* **SUPPLIED INFORMATION**:
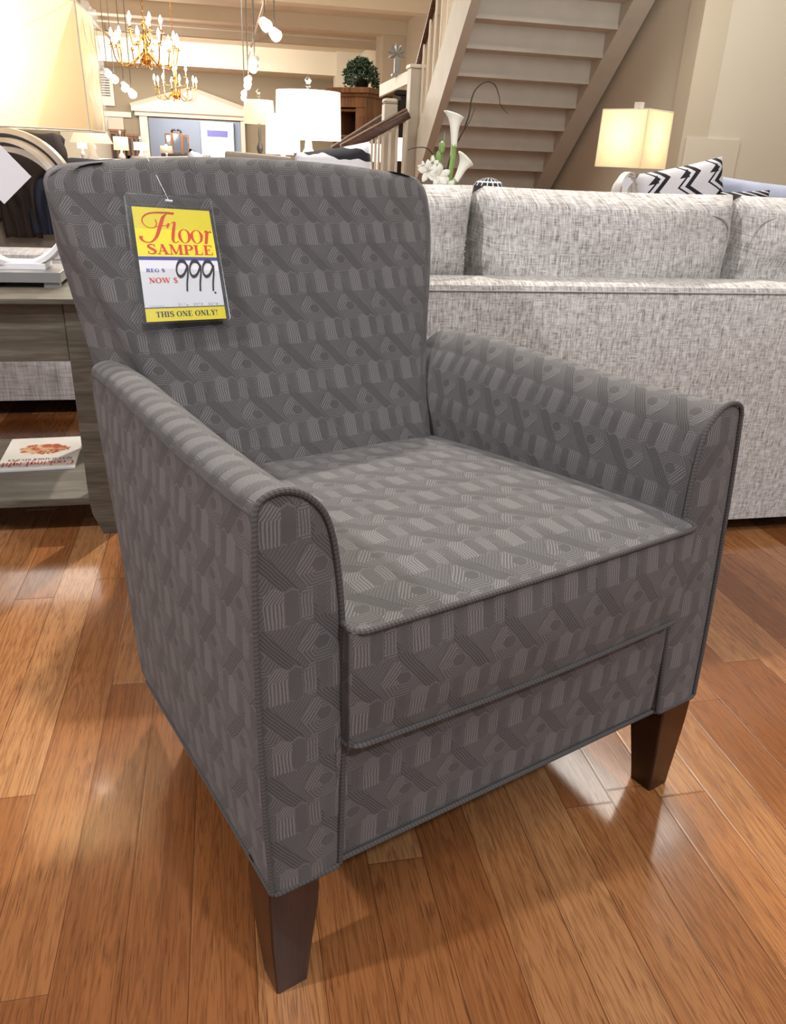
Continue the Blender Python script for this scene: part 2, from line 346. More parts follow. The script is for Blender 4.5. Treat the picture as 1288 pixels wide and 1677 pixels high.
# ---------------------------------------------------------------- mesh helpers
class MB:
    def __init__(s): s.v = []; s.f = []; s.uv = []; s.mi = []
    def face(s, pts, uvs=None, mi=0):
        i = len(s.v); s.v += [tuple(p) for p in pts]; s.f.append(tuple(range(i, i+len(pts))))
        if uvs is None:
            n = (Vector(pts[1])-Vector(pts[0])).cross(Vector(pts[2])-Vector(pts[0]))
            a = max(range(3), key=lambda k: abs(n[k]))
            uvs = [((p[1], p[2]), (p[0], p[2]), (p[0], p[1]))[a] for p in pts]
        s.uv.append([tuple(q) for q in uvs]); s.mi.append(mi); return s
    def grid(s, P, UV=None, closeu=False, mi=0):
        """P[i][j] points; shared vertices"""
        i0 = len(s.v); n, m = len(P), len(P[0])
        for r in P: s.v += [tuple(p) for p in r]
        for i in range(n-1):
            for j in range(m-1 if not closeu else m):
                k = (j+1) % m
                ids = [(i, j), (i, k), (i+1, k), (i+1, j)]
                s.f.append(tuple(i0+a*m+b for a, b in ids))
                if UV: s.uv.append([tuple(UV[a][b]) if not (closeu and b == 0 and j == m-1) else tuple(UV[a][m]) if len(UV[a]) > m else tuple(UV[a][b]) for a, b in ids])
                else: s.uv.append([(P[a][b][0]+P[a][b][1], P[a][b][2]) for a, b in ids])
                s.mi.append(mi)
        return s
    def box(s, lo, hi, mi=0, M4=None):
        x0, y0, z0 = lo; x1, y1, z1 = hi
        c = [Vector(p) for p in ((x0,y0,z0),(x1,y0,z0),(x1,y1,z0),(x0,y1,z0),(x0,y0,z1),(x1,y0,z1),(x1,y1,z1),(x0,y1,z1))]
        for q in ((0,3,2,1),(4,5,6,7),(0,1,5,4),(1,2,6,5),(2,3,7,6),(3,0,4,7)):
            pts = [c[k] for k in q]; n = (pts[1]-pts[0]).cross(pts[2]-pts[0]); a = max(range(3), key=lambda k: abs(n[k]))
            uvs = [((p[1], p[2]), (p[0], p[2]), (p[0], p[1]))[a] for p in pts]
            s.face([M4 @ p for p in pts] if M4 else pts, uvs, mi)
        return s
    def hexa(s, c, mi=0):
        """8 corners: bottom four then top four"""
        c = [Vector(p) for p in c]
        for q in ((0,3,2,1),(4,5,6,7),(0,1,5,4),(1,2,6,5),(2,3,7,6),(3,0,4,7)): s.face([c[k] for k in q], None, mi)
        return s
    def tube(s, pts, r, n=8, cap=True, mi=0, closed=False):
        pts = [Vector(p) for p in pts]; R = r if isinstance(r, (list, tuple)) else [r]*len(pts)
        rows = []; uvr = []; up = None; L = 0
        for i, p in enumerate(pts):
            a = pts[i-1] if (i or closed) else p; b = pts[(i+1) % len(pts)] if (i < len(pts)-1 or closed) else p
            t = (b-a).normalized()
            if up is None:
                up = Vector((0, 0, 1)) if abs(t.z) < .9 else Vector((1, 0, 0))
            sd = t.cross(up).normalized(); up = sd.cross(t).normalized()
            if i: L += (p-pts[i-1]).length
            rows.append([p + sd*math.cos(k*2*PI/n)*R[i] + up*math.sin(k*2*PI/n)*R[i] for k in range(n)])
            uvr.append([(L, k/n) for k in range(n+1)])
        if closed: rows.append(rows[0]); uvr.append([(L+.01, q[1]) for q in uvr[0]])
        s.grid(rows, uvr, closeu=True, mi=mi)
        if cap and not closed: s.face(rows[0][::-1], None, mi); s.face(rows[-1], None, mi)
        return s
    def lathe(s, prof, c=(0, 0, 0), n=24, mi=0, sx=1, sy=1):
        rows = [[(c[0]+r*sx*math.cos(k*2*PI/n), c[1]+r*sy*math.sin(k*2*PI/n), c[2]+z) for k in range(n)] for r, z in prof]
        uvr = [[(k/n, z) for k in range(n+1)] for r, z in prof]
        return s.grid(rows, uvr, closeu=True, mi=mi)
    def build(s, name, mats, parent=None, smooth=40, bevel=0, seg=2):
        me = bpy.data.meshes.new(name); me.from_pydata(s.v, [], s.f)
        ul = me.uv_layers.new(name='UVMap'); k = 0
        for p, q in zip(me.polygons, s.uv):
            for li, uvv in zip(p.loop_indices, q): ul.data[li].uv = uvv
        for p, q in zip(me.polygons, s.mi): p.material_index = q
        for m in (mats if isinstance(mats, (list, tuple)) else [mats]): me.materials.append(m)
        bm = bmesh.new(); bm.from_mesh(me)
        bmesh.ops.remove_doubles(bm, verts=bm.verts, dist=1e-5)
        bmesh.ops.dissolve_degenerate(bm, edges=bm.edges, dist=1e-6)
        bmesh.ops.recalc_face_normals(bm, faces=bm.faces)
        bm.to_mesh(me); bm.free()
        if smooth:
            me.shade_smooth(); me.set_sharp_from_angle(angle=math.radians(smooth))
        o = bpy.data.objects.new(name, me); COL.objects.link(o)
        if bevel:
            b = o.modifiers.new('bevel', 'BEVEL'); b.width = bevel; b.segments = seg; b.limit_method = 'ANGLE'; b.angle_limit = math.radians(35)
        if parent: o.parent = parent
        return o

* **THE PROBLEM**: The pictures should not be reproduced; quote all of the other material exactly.

* **FINISHED ANSWER**:
Continue the Blender Python script for this scene: part 2, from line 346. More parts follow. The script is for Blender 4.5. Treat the picture as 1288 pixels wide and 1677 pixels high.
# ---------------------------------------------------------------- mesh helpers
class MB:
    def __init__(s): s.v = []; s.f = []; s.uv = []; s.mi = []
    def face(s, pts, uvs=None, mi=0):
        i = len(s.v); s.v += [tuple(p) for p in pts]; s.f.append(tuple(range(i, i+len(pts))))
        if uvs is None:
            n = (Vector(pts[1])-Vector(pts[0])).cross(Vector(pts[2])-Vector(pts[0]))
            a = max(range(3), key=lambda k: abs(n[k]))
            uvs = [((p[1], p[2]), (p[0], p[2]), (p[0], p[1]))[a] for p in pts]
        s.uv.append([tuple(q) for q in uvs]); s.mi.append(mi); return s
    def grid(s, P, UV=None, closeu=False, mi=0):
        """P[i][j] points; shared vertices"""
        i0 = len(s.v); n, m = len(P), len(P[0])
        for r in P: s.v += [tuple(p) for p in r]
        for i in range(n-1):
            for j in range(m-1 if not closeu else m):
                k = (j+1) % m
                ids = [(i, j), (i, k), (i+1, k), (i+1, j)]
                s.f.append(tuple(i0+a*m+b for a, b in ids))
                if UV: s.uv.append([tuple(UV[a][b]) if not (closeu and b == 0 and j == m-1) else tuple(UV[a][m]) if len(UV[a]) > m else tuple(UV[a][b]) for a, b in ids])
                else: s.uv.append([(P[a][b][0]+P[a][b][1], P[a][b][2]) for a, b in ids])
                s.mi.append(mi)
        return s
    def box(s, lo, hi, mi=0, M4=None):
        x0, y0, z0 = lo; x1, y1, z1 = hi
        c = [Vector(p) for p in ((x0,y0,z0),(x1,y0,z0),(x1,y1,z0),(x0,y1,z0),(x0,y0,z1),(x1,y0,z1),(x1,y1,z1),(x0,y1,z1))]
        for q in ((0,3,2,1),(4,5,6,7),(0,1,5,4),(1,2,6,5),(2,3,7,6),(3,0,4,7)):
            pts = [c[k] for k in q]; n = (pts[1]-pts[0]).cross(pts[2]-pts[0]); a = max(range(3), key=lambda k: abs(n[k]))
            uvs = [((p[1], p[2]), (p[0], p[2]), (p[0], p[1]))[a] for p in pts]
            s.face([M4 @ p for p in pts] if M4 else pts, uvs, mi)
        return s
    def hexa(s, c, mi=0):
        """8 corners: bottom four then top four"""
        c = [Vector(p) for p in c]
        for q in ((0,3,2,1),(4,5,6,7),(0,1,5,4),(1,2,6,5),(2,3,7,6),(3,0,4,7)): s.face([c[k] for k in q], None, mi)
        return s
    def tube(s, pts, r, n=8, cap=True, mi=0, closed=False):
        pts = [Vector(p) for p in pts]; R = r if isinstance(r, (list, tuple)) else [r]*len(pts)
        rows = []; uvr = []; up = None; L = 0
        for i, p in enumerate(pts):
            a = pts[i-1] if (i or closed) else p; b = pts[(i+1) % len(pts)] if (i < len(pts)-1 or closed) else p
            t = (b-a).normalized()
            if up is None:
                up = Vector((0, 0, 1)) if abs(t.z) < .9 else Vector((1, 0, 0))
            sd = t.cross(up).normalized(); up = sd.cross(t).normalized()
            if i: L += (p-pts[i-1]).length
            rows.append([p + sd*math.cos(k*2*PI/n)*R[i] + up*math.sin(k*2*PI/n)*R[i] for k in range(n)])
            uvr.append([(L, k/n) for k in range(n+1)])
        if closed: rows.append(rows[0]); uvr.append([(L+.01, q[1]) for q in uvr[0]])
        s.grid(rows, uvr, closeu=True, mi=mi)
        if cap and not closed: s.face(rows[0][::-1], None, mi); s.face(rows[-1], None, mi)
        return s
    def lathe(s, prof, c=(0, 0, 0), n=24, mi=0, sx=1, sy=1):
        rows = [[(c[0]+r*sx*math.cos(k*2*PI/n), c[1]+r*sy*math.sin(k*2*PI/n), c[2]+z) for k in range(n)] for r, z in prof]
        uvr = [[(k/n, z) for k in range(n+1)] for r, z in prof]
        return s.grid(rows, uvr, closeu=True, mi=mi)
    def build(s, name, mats, parent=None, smooth=40, bevel=0, seg=2):
        me = bpy.data.meshes.new(name); me.from_pydata(s.v, [], s.f)
        ul = me.uv_layers.new(name='UVMap'); k = 0
        for p, q in zip(me.polygons, s.uv):
            for li, uvv in zip(p.loop_indices, q): ul.data[li].uv = uvv
        for p, q in zip(me.polygons, s.mi): p.material_index = q
        for m in (mats if isinstance(mats, (list, tuple)) else [mats]): me.materials.append(m)
        bm = bmesh.new(); bm.from_mesh(me)
        bmesh.ops.remove_doubles(bm, verts=bm.verts, dist=1e-5)
        bmesh.ops.dissolve_degenerate(bm, edges=bm.edges, dist=1e-6)
        bmesh.ops.recalc_face_normals(bm, faces=bm.faces)
        bm.to_mesh(me); bm.free()
        if smooth:
            me.shade_smooth(); me.set_sharp_from_angle(angle=math.radians(smooth))
        o = bpy.data.objects.new(name, me); COL.objects.link(o)
        if bevel:
            b = o.modifiers.new('bevel', 'BEVEL'); b.width = bevel; b.segments = seg; b.limit_method = 'ANGLE'; b.angle_limit = math.radians(35)
        if parent: o.parent = parent
        return o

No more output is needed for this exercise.